# Written instruction
Leaving out every picture, copy the lines of the data exactly, from the first through the line containing "p = PD(u,v,37);".

>> start Collected data

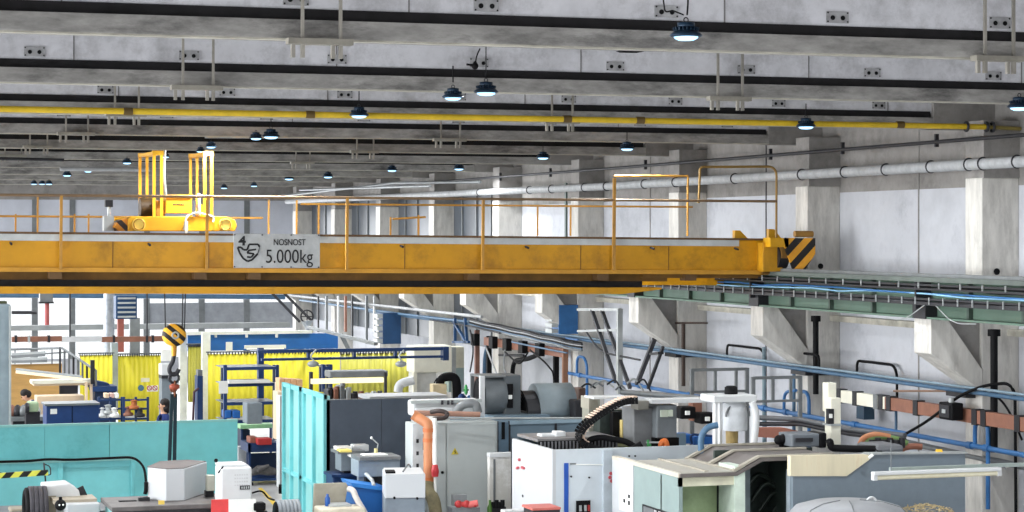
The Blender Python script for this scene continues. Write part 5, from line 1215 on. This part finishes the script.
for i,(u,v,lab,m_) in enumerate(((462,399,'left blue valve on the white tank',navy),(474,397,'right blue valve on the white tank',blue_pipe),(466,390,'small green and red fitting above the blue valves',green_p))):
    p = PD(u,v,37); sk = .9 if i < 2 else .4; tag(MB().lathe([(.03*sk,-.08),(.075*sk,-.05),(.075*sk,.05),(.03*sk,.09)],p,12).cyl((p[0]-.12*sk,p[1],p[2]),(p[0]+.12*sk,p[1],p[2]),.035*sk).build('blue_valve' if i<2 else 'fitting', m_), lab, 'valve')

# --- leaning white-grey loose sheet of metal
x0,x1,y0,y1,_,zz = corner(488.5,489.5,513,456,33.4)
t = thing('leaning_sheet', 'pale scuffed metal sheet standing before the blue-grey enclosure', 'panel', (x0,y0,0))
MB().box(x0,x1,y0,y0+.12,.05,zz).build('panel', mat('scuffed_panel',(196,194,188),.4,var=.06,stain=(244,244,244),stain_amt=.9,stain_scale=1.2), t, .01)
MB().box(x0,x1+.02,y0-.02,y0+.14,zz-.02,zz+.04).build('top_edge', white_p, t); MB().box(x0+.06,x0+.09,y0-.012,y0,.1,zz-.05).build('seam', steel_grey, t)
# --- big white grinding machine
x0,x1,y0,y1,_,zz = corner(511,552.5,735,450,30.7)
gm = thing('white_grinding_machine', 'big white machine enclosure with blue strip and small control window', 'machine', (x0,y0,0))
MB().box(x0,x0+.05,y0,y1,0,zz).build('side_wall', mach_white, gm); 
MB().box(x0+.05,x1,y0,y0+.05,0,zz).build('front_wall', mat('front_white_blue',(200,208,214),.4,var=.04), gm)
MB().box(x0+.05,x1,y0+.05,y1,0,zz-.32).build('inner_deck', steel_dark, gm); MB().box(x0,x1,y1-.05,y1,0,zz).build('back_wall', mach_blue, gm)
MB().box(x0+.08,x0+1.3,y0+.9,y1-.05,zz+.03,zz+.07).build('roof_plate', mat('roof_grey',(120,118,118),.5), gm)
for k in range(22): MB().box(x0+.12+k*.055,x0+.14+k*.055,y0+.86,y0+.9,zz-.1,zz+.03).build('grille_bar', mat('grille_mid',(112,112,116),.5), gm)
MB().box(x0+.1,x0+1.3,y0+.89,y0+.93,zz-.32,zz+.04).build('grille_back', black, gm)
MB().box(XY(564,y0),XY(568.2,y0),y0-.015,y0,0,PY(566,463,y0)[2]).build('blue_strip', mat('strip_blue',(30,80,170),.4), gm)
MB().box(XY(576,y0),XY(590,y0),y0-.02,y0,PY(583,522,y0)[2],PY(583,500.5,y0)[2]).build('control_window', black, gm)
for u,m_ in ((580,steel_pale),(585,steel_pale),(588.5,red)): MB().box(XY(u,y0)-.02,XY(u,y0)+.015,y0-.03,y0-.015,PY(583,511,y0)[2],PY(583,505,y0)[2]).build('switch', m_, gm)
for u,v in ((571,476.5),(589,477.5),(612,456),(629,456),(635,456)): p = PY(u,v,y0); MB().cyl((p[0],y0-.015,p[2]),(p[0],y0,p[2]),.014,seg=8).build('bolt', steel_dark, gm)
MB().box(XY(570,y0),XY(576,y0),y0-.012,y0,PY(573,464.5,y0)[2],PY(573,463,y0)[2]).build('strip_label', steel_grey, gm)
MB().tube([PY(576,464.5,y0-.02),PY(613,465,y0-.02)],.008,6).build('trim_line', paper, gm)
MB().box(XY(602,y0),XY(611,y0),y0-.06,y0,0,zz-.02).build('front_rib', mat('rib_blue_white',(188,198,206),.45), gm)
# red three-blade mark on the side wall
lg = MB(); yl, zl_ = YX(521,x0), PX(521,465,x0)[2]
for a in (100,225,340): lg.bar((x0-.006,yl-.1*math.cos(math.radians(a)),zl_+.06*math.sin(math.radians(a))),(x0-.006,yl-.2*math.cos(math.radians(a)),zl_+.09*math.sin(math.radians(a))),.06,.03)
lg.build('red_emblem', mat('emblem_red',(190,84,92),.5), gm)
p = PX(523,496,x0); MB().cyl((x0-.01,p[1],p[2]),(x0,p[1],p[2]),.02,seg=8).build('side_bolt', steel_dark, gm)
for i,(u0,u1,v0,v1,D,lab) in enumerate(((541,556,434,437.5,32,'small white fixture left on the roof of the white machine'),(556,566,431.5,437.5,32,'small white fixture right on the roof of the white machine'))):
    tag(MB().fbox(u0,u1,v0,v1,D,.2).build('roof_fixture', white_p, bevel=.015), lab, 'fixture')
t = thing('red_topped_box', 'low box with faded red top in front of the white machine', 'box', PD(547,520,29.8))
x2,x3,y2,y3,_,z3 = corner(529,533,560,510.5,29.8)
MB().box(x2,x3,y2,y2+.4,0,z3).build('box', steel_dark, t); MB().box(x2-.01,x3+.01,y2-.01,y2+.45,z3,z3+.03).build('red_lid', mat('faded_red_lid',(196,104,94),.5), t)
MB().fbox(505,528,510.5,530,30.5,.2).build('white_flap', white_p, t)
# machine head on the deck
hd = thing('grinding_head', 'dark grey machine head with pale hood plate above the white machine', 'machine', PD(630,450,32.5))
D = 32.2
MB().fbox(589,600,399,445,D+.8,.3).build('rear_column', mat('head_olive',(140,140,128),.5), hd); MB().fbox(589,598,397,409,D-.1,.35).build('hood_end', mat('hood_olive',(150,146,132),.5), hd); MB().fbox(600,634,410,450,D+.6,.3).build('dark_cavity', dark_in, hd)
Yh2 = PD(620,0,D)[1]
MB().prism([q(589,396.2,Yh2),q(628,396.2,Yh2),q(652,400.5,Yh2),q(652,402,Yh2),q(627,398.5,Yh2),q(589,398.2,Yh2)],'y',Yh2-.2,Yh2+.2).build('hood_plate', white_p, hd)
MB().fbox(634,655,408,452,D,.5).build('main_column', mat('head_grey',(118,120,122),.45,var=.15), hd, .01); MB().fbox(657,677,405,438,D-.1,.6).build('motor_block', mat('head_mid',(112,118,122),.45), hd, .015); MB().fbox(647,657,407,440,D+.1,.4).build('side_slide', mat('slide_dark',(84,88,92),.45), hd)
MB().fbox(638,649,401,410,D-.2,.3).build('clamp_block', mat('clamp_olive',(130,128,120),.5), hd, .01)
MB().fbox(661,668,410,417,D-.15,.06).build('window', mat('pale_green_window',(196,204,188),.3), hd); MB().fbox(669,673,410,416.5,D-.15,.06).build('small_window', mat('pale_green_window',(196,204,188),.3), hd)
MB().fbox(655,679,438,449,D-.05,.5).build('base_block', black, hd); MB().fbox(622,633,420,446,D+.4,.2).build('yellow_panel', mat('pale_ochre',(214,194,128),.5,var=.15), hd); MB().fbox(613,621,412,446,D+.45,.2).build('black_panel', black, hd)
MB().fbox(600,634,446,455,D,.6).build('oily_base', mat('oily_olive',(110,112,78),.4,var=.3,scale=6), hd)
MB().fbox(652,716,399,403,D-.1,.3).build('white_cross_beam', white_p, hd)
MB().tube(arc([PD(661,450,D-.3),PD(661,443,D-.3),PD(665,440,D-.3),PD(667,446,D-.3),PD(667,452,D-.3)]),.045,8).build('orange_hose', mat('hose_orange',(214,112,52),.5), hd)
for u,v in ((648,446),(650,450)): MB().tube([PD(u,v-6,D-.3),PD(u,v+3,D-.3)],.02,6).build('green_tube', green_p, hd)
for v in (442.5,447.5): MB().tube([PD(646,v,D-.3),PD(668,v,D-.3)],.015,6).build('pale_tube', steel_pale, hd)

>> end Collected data

# Full output
The Blender Python script for this scene continues. Write part 5, from line 1215 on. This part finishes the script.
for i,(u,v,lab,m_) in enumerate(((462,399,'left blue valve on the white tank',navy),(474,397,'right blue valve on the white tank',blue_pipe),(466,390,'small green and red fitting above the blue valves',green_p))):
    p = PD(u,v,37); sk = .9 if i < 2 else .4; tag(MB().lathe([(.03*sk,-.08),(.075*sk,-.05),(.075*sk,.05),(.03*sk,.09)],p,12).cyl((p[0]-.12*sk,p[1],p[2]),(p[0]+.12*sk,p[1],p[2]),.035*sk).build('blue_valve' if i<2 else 'fitting', m_), lab, 'valve')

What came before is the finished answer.